Make an Xbox Fitness Running Smartphone App

Most people who are interested in exercise go running and most of them use a smartphone and an app to track their distance and pace and to compete with friends. A running app with the Xbox Fitness brand would be very popular with users and through Xbox Live also has the potential to unlock Xbox Achievements, sync data to the main Xbox Fitness Xbox One/Windows 10 app, and more.

An Xbox Fitness Smartphone App Would be a Great Idea

The Xbox One game, Shape Up, developed a similar running app for Windows Phone, iOS, and Android to help promote its release on the console. It’s kind of embarrassing that a casual fitness game such as that beat Microsoft to the punch.

Focus on Xbox Fitness Branded Workouts

After its cancellation announcement, both Xbox and Xbox Fitness support confirmed that the licence fees for streaming the workouts were the main reason for the closure of Xbox Fitness. It was just too expensive to maintain with the shrinking userbase. For any revamp of Xbox Fitness, Microsoft needs to ditch all of those third-party celebrity workouts and focus on producing more Xbox Fitness-branded programs which, if we’re being honest, were often superior than the others anyway.
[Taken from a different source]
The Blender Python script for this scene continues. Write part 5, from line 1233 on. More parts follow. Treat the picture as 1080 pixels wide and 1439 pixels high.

It’s no secret that the Mossa workouts that were made for Xbox Fitness are extremely popular with users. Microsoft could potentially relaunch the product as a Mossa app or game and it would be a huge success. Most of the Xbox Fitness workouts were very well-made though and, possibly, much cheaper in the long-term too if Microsoft owns the rights to that content.

Xbox Fitness: ATHLETE30 from MOSSA on Xbox One

As it stands right now, there’s enough unique content on Xbox Fitness to stand alone without the need for any additional videos made by other companies. Microsoft should ditch the third-parties completely and focus on their own content.